Ireland: Closing the Account
Under glaring floodlights one chill night last week, three warders of London's Pentonville prison opened the grave of a hanged man. At midnight they reached the quicklimed corpse of Sir Roger Casement,* wrapped it in sacking, and placed it gently in a wooden coffin. Before his 1916 execution as a traitor, Casement's last request was: "When they have done with me, don't let my bones lie in this dreadful place. Take me back to Ireland and let me lie there." In a long-delayed but gracious gesture, Prime Minister Harold Wilson granted Casement's dying wish.
Parliament hailed the news with a cheer.

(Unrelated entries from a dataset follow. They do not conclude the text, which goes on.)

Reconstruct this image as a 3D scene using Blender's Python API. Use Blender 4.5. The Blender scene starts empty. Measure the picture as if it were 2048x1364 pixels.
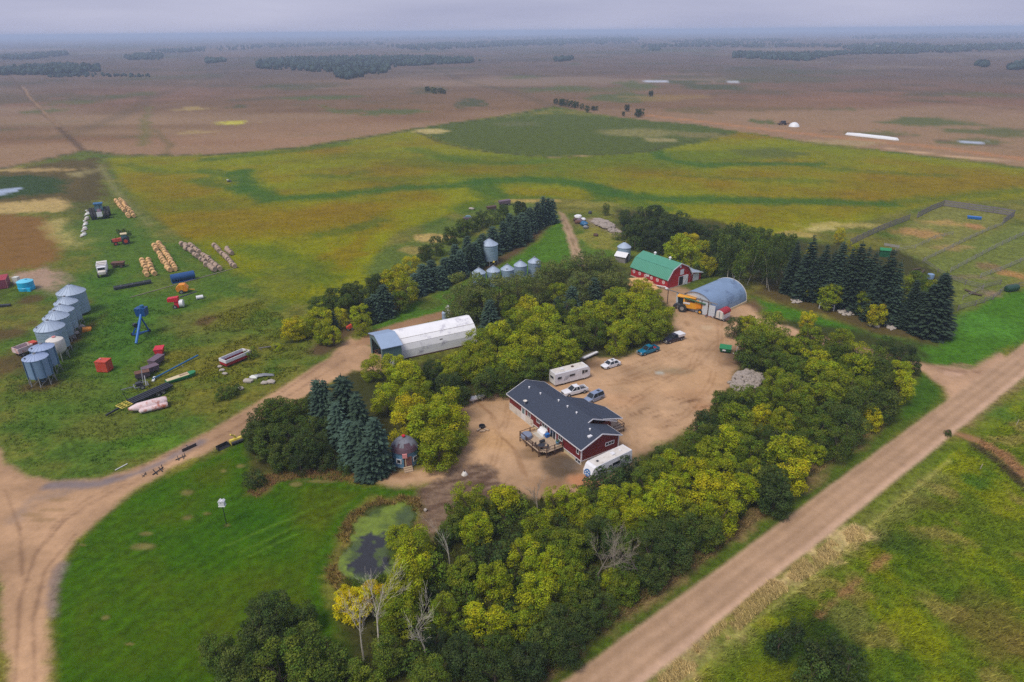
import bpy, math, random
import numpy as np
from mathutils import Matrix, Vector
R = math.radians
random.seed(7)
scene = bpy.context.scene
COL = scene.collection

# ------------------------------------------------------------------ camera
CAM_H = 68.0
FPX = 1366.0                      # focal length in pixels of the 2048 px wide photograph
PITCH = math.atan(620 / FPX)
ROLL = R(0.5)
cam = bpy.data.cameras.new('camera')
cam.sensor_width = 36.0
cam.lens = 36.0 * FPX / 2048.0
cam.clip_start = 1.0
cam.clip_end = 80000.0
cam_ob = bpy.data.objects.new('camera', cam)
COL.objects.link(cam_ob)
_c, _s = math.cos(ROLL), math.sin(ROLL)
X0 = Vector((1, 0, 0)); Y0 = Vector((0, math.sin(PITCH), math.cos(PITCH))); Z0 = Vector((0, -math.cos(PITCH), math.sin(PITCH)))
cx, cy = _c * X0 - _s * Y0, _s * X0 + _c * Y0
cam_ob.matrix_world = Matrix(((cx.x, cy.x, Z0.x, 0), (cx.y, cy.y, Z0.y, 0), (cx.z, cy.z, Z0.z, CAM_H), (0, 0, 0, 1)))
scene.camera = cam_ob

# ------------------------------------------------------------------ sky, sun, exposure
SUN_EL, SUN_AZ = R(58), R(-138)          # azimuth measured clockwise from +Y: soft light from behind, left
world = bpy.data.worlds.new('World')
scene.world = world
world.use_nodes = True
wn = world.node_tree
wn.nodes.clear()
w_out = wn.nodes.new('ShaderNodeOutputWorld')
w_bg = wn.nodes.new('ShaderNodeBackground')
w_sky = wn.nodes.new('ShaderNodeTexSky')
w_sky.sky_type = 'NISHITA'
w_sky.sun_disc = False
w_sky.sun_elevation = SUN_EL
w_sky.sun_rotation = SUN_AZ
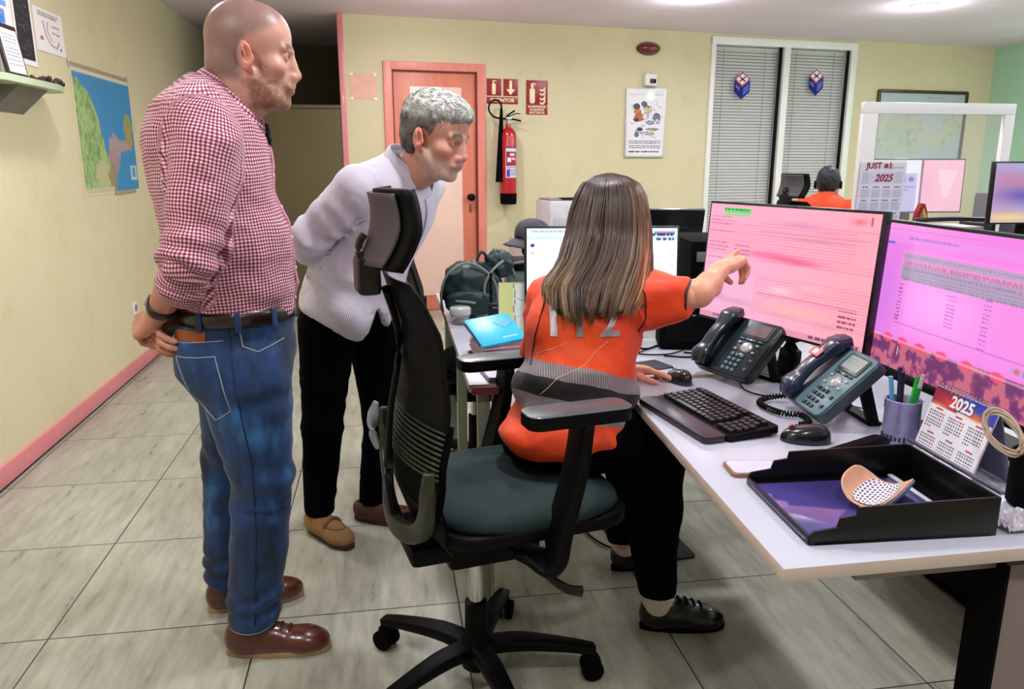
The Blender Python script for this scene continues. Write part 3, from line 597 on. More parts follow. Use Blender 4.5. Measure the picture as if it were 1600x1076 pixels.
    b = MB(); b.tube([(-.05, 0, .43), (-.11, 0, .42), (-.17, 0, .45), (-.20, 0, .52), (-.215, 0, .62), (-.205, 0, .78), (-.178, 0, .95), (-.205, 0, 1.08)], [.9, 1, 1, .9, .6, .4, .4, .6], 12, flat=(.06, .03)); b.build('back_spine', M_BLACK, r, True, M=TB)
    if headrest:
        b = MB(); b.box((-.245, 0, 1.11), (.05, .09, .085), bev=.012); b.tube([(-.25, 0, 1.12), (-.262, 0, 1.17), (-.248, 0, 1.20)], [.8, .7, .7], 10, flat=(.05, .02)); b.build('headrest_bracket', M_BLKG, r, M=TB)
        def hr(off, inset):
            def fn(u, v):
                y = (u*2-1)*(.135-.012*abs(v-.5)*2)*inset; z = 1.125+.175*v+(.5-v)*(1-inset)*.14
                return (-.225+.05*(abs(y)/.135)**2-.018*(v-.5)**2*4+.012+off+(v-.4)*.03, y, z)
            return fn
        hd = MB(); hd.grid(hr(.012, 1.0), 22, 14, thick=.022); hd = hd.build('headrest_pad', M_BLACK, r, True, M=TB)
        b = MB(); b.grid(hr(-.017, .86), 22, 14, thick=.006); b.build('headrest_back_mesh', M_MESH, hd, True, M=TB)
    if arms:
        for s in (-1, 1):
            am = MB().tube([(.06, s*.17, .435), (.10, s*.22, .43), (.115, s*.245, .455), (.125, s*.25, .52), (.16, s*.25, .66), (.175, s*.25, .775)], [.8, .9, 1, 1, .95, .9], 12, flat=(.03, .095), up=(0, 1, 0)).build('arm_post', M_BLACK, r, True, M=TA)
            b = MB(); b.prism(rrect(.25, .088, .03, 6, cx=.16, cy=s*.25), .032, Matrix.Translation((0, 0, .770)), bev=.01, seg=3); o = b.build('armrest_pad', [M_ARM, M_BLACK], r, M=TA)
            for f in o.data.polygons: f.material_index = 0 if f.normal.z > .25 else 1
    return r
main_chair = chair((.195, 1.785, 0), R(11), 'black high-back office chair with grey headrest that the seated woman uses', base0=R(140-11))
chair((.355, 3.2, 0), R(-2), 'black office chair seen edge-on behind the desk with the backpack', arms=False, lift=-.03, recline=R(13))
chair((3.10, 5.34, 0), R(15), 'black office chair just left of the person with the headset', arms=True, lift=-.03)

# ================================================================== monitors
M_SCR = paintmat('screen_light', .2, emit=1.0); M_BEZ = mat('monitor_bezel', (12, 12, 16), .3)
def monitor(loc, rz, w, h, z0, cv, label, tilt=.07, stand=(0, .12), emitm=None, bez=.008, arm=True, group=None, foot=.24):
    """loc = left end of the foot line on the desk; local x along the width, the screen faces local -y"""
    r = empty('monitor', loc, rz, label, 'monitor', group)
    T = Matrix.Translation((0, 0, z0)) @ Matrix.Rotation(-tilt, 4, 'X')
    MB().box((w/2, .0125, h/2), (w, .025, h), bev=.004, M=T).box((w/2, .035, h*.42), (w*.55, .03, h*.5), bev=.01, M=T).build('housing', M_BEZ, r)
    if cv is not None: panel('screen', cv, w-2*bez, h-2*bez, emitm or M_SCR, T @ Matrix.Translation((w/2, -.0015, h/2)) @ Matrix.Rotation(R(90), 4, 'X'), 0, parent=r)
    x = w/2+stand[0]
    if arm:
        MB().tube([(x, .07, .01), (x, .085, z0*.6), (x, .075, z0+h*.35)], [1, .9, .9], 12, flat=(.075, .03)).build('stand_neck', M_BLACK, r, True)
        MB().prism(rrect(foot, .17, .03, cx=x, cy=stand[1]-.025), .012, bev=.003).build('stand_foot', M_BLACK, r)
    return r
# pink call screen
cv = Canvas(220, 130, (255, 176, 204)); U, V = cv.U, cv.V
cv.a = cv.a*(1-.0)+0; cv.mask(np.clip(1-((U-.15)**2*3+(V-.75)**2*6), 0, 1), (255, 184, 222), .8)
cv.mask(np.clip(U*1.1-.35, 0, 1), (255, 172, 182), .8)
for k in range(34):
    v = .16+k*.0235; cv.rect(0 if k < 12 else .36, v, 1 if k > 9 else .9, v+.006, (244, 138, 172) if k % 3 else (236, 120, 150), .55)
for (u, v, ru, rv, c, k) in ((.5, .40, .22, .035, (248, 110, 150), .9), (.62, .42, .16, .03, (240, 90, 135), .7), (.4, .39, .14, .03, (250, 120, 160), .8), (.6, .13, .2, .035, (226, 150, 190), .8), (.68, .24, .25, .02, (214, 140, 176), .8), (.75, .17, .1, .02, (236, 150, 150), .6), (.52, .66, .1, .04, (255, 214, 216), .8), (.7, .6, .1, .03, (255, 196, 190), .7), (.62, .8, .3, .05, (255, 190, 176), .8), (.25, .82, .2, .04, (222, 160, 190), .7), (.12, .8, .06, .04, (210, 160, 190), .7), (.55, .86, .16, .03, (230, 170, 170), .7), (.8, .87, .1, .03, (220, 160, 170), .7), (.15, .62, .12, .06, (255, 198, 226), .8)):
    cv.blob(u, v, ru, rv, c, k)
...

An M.P. from Northern Ireland thanked the Prime Minister "for this wonderful news." Wilson replied cautiously, "I would not myself call it wonderful news. I think it is a satisfactory end to an unhappy chapter." The British mood was well expressed by the Daily Telegraph: "However heinous his guilt may still be thought, he paid for it in full: it is time to close the account."
Investigated Horrors. Casement's treason occurred in World War I. Like most Irish patriots, he believed the axiom that "England's extremity is Ireland's opportunity." Casement went to Germany and tried to raise an Irish Brigade from among British prisoners-of-war, but could get only 53 volunteers. In April of 1916, Casement and two other Irishmen landed on the Galway coast from a German submarine; they were captured the next day. The result was one of the century's most notorious treason trials. In its mixture of nationalist hate and sexual perversion, it seemed to expose a whole dread, unsuspected side of the Edwardian era.
Born into a Protestant Irish family in Ulster, which had given generations of its sons as army officers and civil servants to the crown. Casement was raised in County Antrim and eventually joined the foreign service. A handsome bachelor, he spent nearly a third of his life in Africa, and while serving as a British consul in the Belgian Congo exposed the brutalities imposed on the natives by the administrators of Belgium's King Leopold.
Later Casement investigated conditions on the rubber plantations of the Putumayo Valley in Peru and found horrors of mutilation and murder even more shocking than those of the Congo. He was a man of passionate idealism and undoubted courage. Joseph Conrad thought him "a limpid personality" with "a touch of the conquistador in him." After Casement resigned from the consular service in 1913, he was caught up in Ireland's seething demand for home rule, denouncing Britain as the "bitch and harlot of the North Sea."
Black Diaries. At his trial, Casement seemed to one observer "by far the noblest man in court, and the happiest." George Bernard Shaw supplied a plan for the defense; but it was refused by Casement, who made a ringing speech from the dock that compares favorably with the classic delivered by Robert Emmet in similar circumstances.
When Casement was found guilty, a clamor rose from Ireland, the U.S. and even Britain that he be reprieved. But the prosecution had a weapon of great power: the "black diaries" said to have been found in a trunk Casement left behind in his old London lodgings.